→ **Source material**:
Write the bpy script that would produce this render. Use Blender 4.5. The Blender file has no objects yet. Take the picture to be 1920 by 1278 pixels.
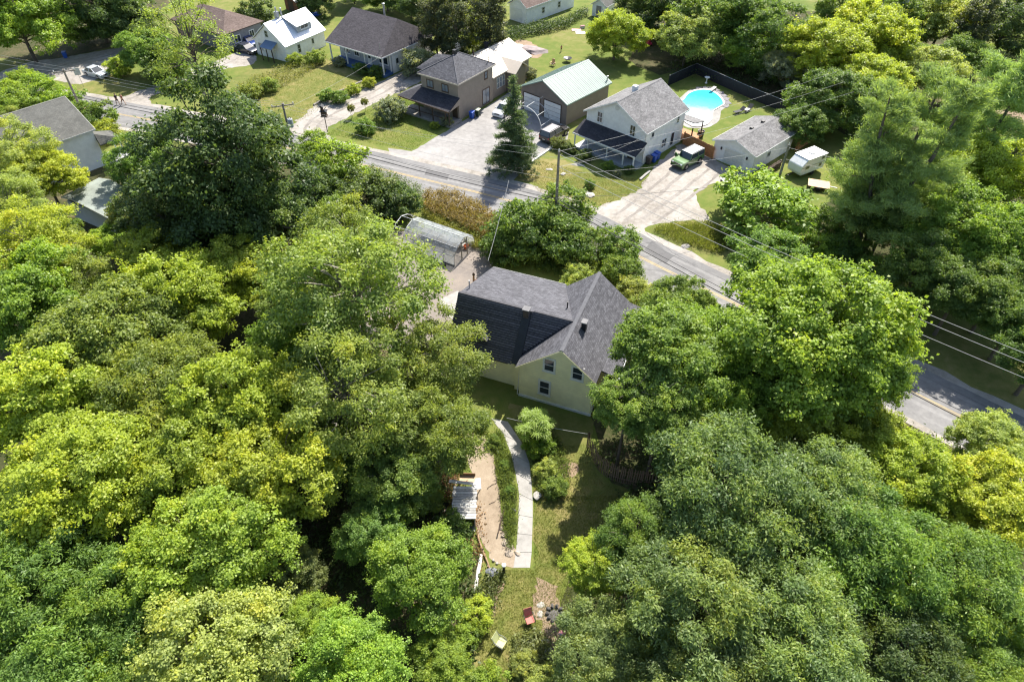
import bpy, bmesh, math, random
import numpy as np
from mathutils import Vector, Matrix

# ------------------------------------------------------------------ camera, sky, sun, exposure
SC = bpy.context.scene
COL = SC.collection
R_ = math.radians
CAM_H, CAM_F, CAM_P = 44.0, 1254.0, R_(43.3)
cam_d = bpy.data.cameras.new('camera')
cam_d.sensor_fit = 'HORIZONTAL'; cam_d.sensor_width = 36.0; cam_d.lens = CAM_F/1920*36
cam_d.clip_start = 0.5; cam_d.clip_end = 3000
cam = bpy.data.objects.new('camera', cam_d); COL.objects.link(cam)
cam.location = (0, 0, CAM_H); cam.rotation_euler = (R_(90)-CAM_P, 0, 0)
SC.camera = cam
SUN_DIR = Vector((0.39, 0.92, 0)).normalized()
SUN_EL = R_(49)
world = bpy.data.worlds.new('World'); SC.world = world; world.use_nodes = True
wn = world.node_tree.nodes; wn.clear()
sky = wn.new('ShaderNodeTexSky'); sky.sky_type = 'NISHITA'; sky.sun_disc = False
sky.sun_elevation = SUN_EL; sky.sun_rotation = math.atan2(SUN_DIR.x, SUN_DIR.y)
sky.air_density = 1.0; sky.dust_density = 1.5; sky.ozone_density = 1.0
bgn = wn.new('ShaderNodeBackground'); bgn.inputs['Strength'].default_value = 0.115
wo = wn.new('ShaderNodeOutputWorld')
world.node_tree.links.new(sky.outputs[0], bgn.inputs[0]); world.node_tree.links.new(bgn.outputs[0], wo.inputs[0])
sun_d = bpy.data.lights.new('sun', 'SUN'); sun_d.energy = 5.0; sun_d.angle = R_(0.5); sun_d.color = (1.0, 0.95, 0.86)
sun = bpy.data.objects.new('sun', sun_d); COL.objects.link(sun)
to_sun = Vector((SUN_DIR.x*math.cos(SUN_EL), SUN_DIR.y*math.cos(SUN_EL), math.sin(SUN_EL)))
sun.rotation_euler = to_sun.to_track_quat('Z', 'Y').to_euler(); sun.location = to_sun*200
SC.view_settings.view_transform = 'Standard'; SC.view_settings.look = 'None'
SC.view_settings.exposure = 1.1; SC.view_settings.gamma = 1.0; SC.view_settings.use_curve_mapping = False
SC.cycles.use_denoising = True; SC.cycles.filter_width = 1.25; SC.cycles.sample_clamp_indirect = 2.0; SC.cycles.adaptive_threshold = .005
SC.cycles.max_bounces = 7; SC.cycles.diffuse_bounces = 3; SC.cycles.glossy_bounces = 2
SC.cycles.transmission_bounces = 4; SC.cycles.transparent_max_bounces = 6
SC.cycles.caustics_reflective = False; SC.cycles.caustics_refractive = False

# ------------------------------------------------------------------ helpers
CP, SP = math.cos(CAM_P), math.sin(CAM_P)
def at(px, py, z=0.0):
    """the point of the place, at height z, where the photograph (1920 wide) shows this pixel"""
    u = (px-960)/CAM_F; v = (py-639)/CAM_F
    dy = CP - v*SP; dz = -SP - v*CP
    t = (z-CAM_H)/dz
    return Vector((u*t, dy*t, z))
def depth_of(p):
    return p.y*CP - (p.z-CAM_H)*SP

def tag(o, label=None, cat=None, group=None, kind=None):
    if label: o['label'] = label
    if cat: o['category'] = cat
    if group: o['group'] = group
    if kind: o['kind'] = kind
    return o
def thing(name, label, cat, loc=(0, 0, 0), rot=0.0, group=None):
    o = bpy.data.objects.new(name, None); COL.objects.link(o)
    o.empty_display_size = 0.3
    o.location = loc
    o.rotation_euler = rot if hasattr(rot, '__len__') else (0, 0, rot)
    return tag(o, label, cat, group)
def kids(o):
    return [c for c in bpy.data.objects if c.parent is o]
def copy_tree(o, parent=None):
    c = o.copy(); COL.objects.link(c)
    if parent is not None: c.parent = parent
    for ch in o.children: copy_tree(ch, c)
    return c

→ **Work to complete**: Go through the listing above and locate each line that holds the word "objects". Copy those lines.

→ **Solution for this task**:
Write the bpy script that would produce this render. Use Blender 4.5. The Blender file has no objects yet. Take the picture to be 1920 by 1278 pixels.
cam = bpy.data.objects.new('camera', cam_d); COL.objects.link(cam)
sun = bpy.data.objects.new('sun', sun_d); COL.objects.link(sun)
    o = bpy.data.objects.new(name, None); COL.objects.link(o)
    return [c for c in bpy.data.objects if c.parent is o]
    c = o.copy(); COL.objects.link(c)